大船商店街01

大船と言えば、かつて松竹の大船撮影所があった場所として有名で、俳優の笠智衆さんによる『大船日記―小津安二郎先生の思い出』という本もあるくらいです。

しかし、実際の大船は、一般的な鎌倉のイメージとは違ってきわめて庶民的な街です。特に東口の仲通り商店街は活気に満ちあふれています。地元の人に聞くと値段も安いそうです。大船駅でもご多分にもれずJRがエキナカなるものを作り利用客の囲い込みを行っていますが、エキナカなんてクソ食らえ!と言ってるようで頼もしい限りです。その意味では大船にはまだ街が残っている(街が殺されていない!)と言ってもいいかもしれません。

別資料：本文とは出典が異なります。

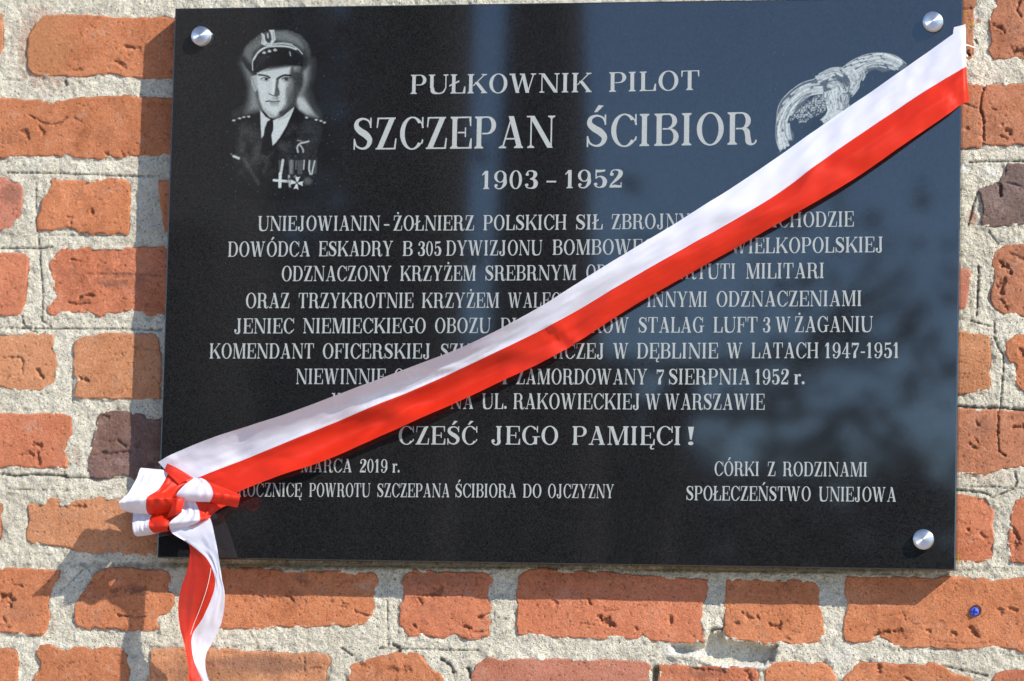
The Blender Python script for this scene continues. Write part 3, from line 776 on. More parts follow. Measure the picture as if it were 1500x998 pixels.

大船の商店街では買い物カゴを下げたお年寄りをよく見かけますが、やはり、それだけ歴史の古い住宅地だからなのでしょう。特に女性が元気な街のような気がします。撮影所の跡地に女子大ができたということもあって、街を歩いている若者も女の子の方が溌剌としています。一方で、意外にも大船は大手メーカーの工場なども多く、そういった関係で一番街のような渋い飲み屋街も健在です。

大船のような等身大の街を歩いていると、やっぱり街はいいもんだな~とあらためて思いますね。それは、「楽しい生活」だの「おしゃれな生活」だのといった、それ自体ほとんど意味のないお仕着せのイメージで塗り固められた駅ビルやショッピングセンターでは絶対に味わえない感覚です。

大船大仏01

西口にはご存知、観音さまが鎮座ましましています。と言っても、胸から下は土に埋まっており、木立の間からひょっこりと上半身を現しているその姿は異様な感じがしないでもありません。私などは不謹慎にも東京タワーの背後に屹立するモスラを連想してしまいます。しかし、ネットで調べたところ、この大船観音は意外と歴史が古く、(信仰する人達には失礼な話ですが)思っていたほどいい加減なシロモノではないことがわかりました。特にアジアからの参拝客が多いというのは面白いなと思いました。夜になるとライトアップされるためいっそうその異様さが増し、個人的には夜の方が一見の価値ありだと思います。